A recent survey from Fox News along with Beacon Research and Shaw & Company Research found half of likely voters had a positive opinion of Mamdani with only 4 percent unaware of the frontrunner. Cuomo, meanwhile, had a 45 percent approval — underwater but better than his rating during the Democratic primary — with only 1 percent of voters unaware of the former governor. That same survey found that Mamdani supporters were more enthusiastic to vote compared to Cuomo voters by a margin of 63-32. More than 80 percent of Mamdani voters were certain to pull the lever for the democratic socialist, while only 65 of Cuomo supporters felt the same.

Mamdani’s upset win also yielded support from crucial New York powerbrokers and union leaders — many of whom previously backed Cuomo’s failed bid. Yet some Democrats remain on the sidelines.

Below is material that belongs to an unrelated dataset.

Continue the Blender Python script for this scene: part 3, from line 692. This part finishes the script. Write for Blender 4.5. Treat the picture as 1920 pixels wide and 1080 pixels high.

Rep. Greg Meeks, the leader of the Queens Democratic Party, will meet with Mamdani this week — their first one-on-one sit down since the June primary. In an interview, Meeks hesitated to say whether the race had fundamentally changed with Adams’ departure.

“Mr. Mamdani has clearly run a great campaign,” he said. “There’s issues that I agree with him on, and there are some that I do not. Just like other candidates, too. Mr. Mamdani and Mr. Cuomo are better than the Republican alternative.”

But as much as Cuomo tries to ignore that alternative, Sliwa remains a factor.

“Adams dropping out changed the psychology of the race with some movement, and that may bring in money and consolidate support,” said political strategist J.C. Polanco. “But Mr. Sliwa is still the elephant in the room.”